In the past two decades, scholars of Latin American history have significantly advanced our knowledge and understanding of the lives of working people by employing the methods of the “new labor history,” first used in the study of European and North American laborers. In this well-documented and sophisticated book, Carlos Illades continues the successful employment of these methods in his study of Mexico City’s artisans during the third quarter of the nineteenth century.

The years between 1853 and 1876 were difficult ones for the capital city’s artisans; they often found themselves with little or no work. Unemployment among artisans was so prevalent that government officials and police authorities often mentioned artisan and vago (homeless) in the same sentence. Illades argues that internal warfare, foreign invasions, and the country’s general political instability all contributed to a fall in demand for manufactured products and the subsequent fall in employment.

At the same time that artisans found themselves increasingly out of work, the institutions that defended and aided them came under attack. The prevalence of liberal ideology among Mexico’s governing elite and the opposition to religious and corporate bodies led to the end of the two institutions artisans relied on, the guild and the cofradía. To respond to the difficulties they continued to face, the artisans then created mutual aid societies and cooperatives; they even went on strike. Their struggle to organize and defend themselves culminated in 1876 with the Congreso Obrero.

Illades describes the relationship between artisans and the state during this period as harmonious. The artisan organizations avoided conflict with the state; and the government, in turn, often did not enforce laws already on the books, such as those making strikes illegal. While the government may not have directly attacked artisans and their organizations, however, some of the laws it passed undoubtedly hastened the demise of many of the artisan organizations, such as the guild.

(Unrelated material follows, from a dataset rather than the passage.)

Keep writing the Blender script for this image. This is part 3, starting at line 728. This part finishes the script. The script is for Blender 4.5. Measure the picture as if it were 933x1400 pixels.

Illades’s arguments throughout are well supported with evidence from newspapers and cases from the Tribunal de Vagos, as well as decrees, laws, and manifestos produced by both the government and the artisan organizations. The author also successfully employs the new labor history approach. Particularly interesting is his analysis of language, as pioneered by William Sewell in his study of French workers, to examine how the artisans’ views changed throughout this period. Illades’s study of Mexico City artisans is a welcome addition to the literature of Latin American and Mexican labor history.